Avukat Saatçıoğlu, Terörle Mücadele Yasası'nda AB uyum yasaları çerçevesinde çeşitli dönemlerde yapılan, 'eleştiri sınırlarını aşmayan görüşlerin terör propagandası sayılamayacağı' yönündeki düzenlemelerine rağmen, uygulamanın halen devam ettiğini belirterek, bu kanun maddesi ile yapılan yargılamalarda söz konusu düzenlemeye uyulmadığını sözlerine ekledi.
'Gazeteci ve yazar duyarlılığı ile paylaşım yaptım'
Gazeteci Ruhi Karadağ da, mahkemede yaptığı savunmasında, dava dosyasına konulan tüm paylaşımlarının haber, sinema, genel olarak da yazın ve düşün dünyasına ait olduğunu, bunları gazeteci ve yazar duyarlılığı ile paylaştığını belirterek, 'Yaptığım sinema filminin afişi bile suç dosyasına eklenmiş. Yazdığım kitap medya dünyasında haber olarak kullanılmış. Paylaştığım için yine suç dosyasına eklenmiş. Çeşitli anı-gezi fotoğraflarım yine suç dosyasına eklenmiş. Bir gazeteci ve bir yönetmen olarak onlarca ödül aldım. Ulusal ve uluslararası ödül almış 'Simurg' filmi afişinin suç delili olarak kullanılması yada paylaşımlarımda kullanılan gazete haberlerinin dosyada 'suç' olarak sunulması çok düşündürücüdür ve üzücüdür' dedi.

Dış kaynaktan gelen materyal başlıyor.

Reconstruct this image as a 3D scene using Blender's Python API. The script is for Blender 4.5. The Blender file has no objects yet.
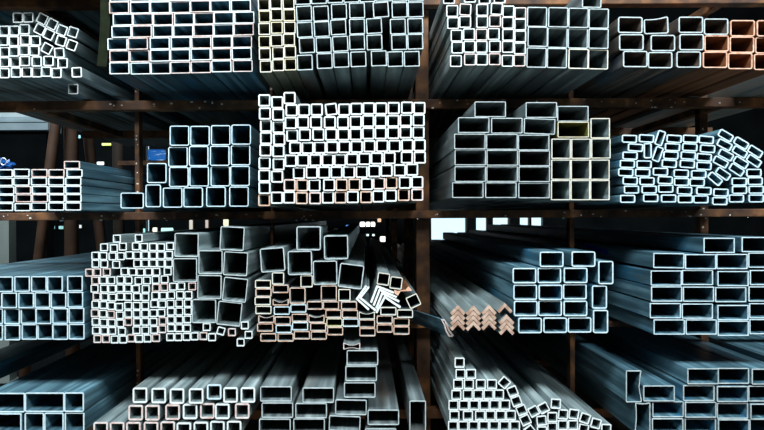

Ziyaretine geldiği annesi vefat etti
Bu arada, hastalığında onu görmek için Londra’dan İstanbul’a gelirken havaalanında gözaltına alınan ve yapılan ilk duruşmada ceza alan Ruhi Karadağ’ın annesi Fatey Karadağ ise bugün hastalığı nedeniyle yaşamını yitirdi. Fatey Karadağ’ın cenazesi bugün Kahramanmaraş’ın Pazarcık il ilçesinde toprağa verildi.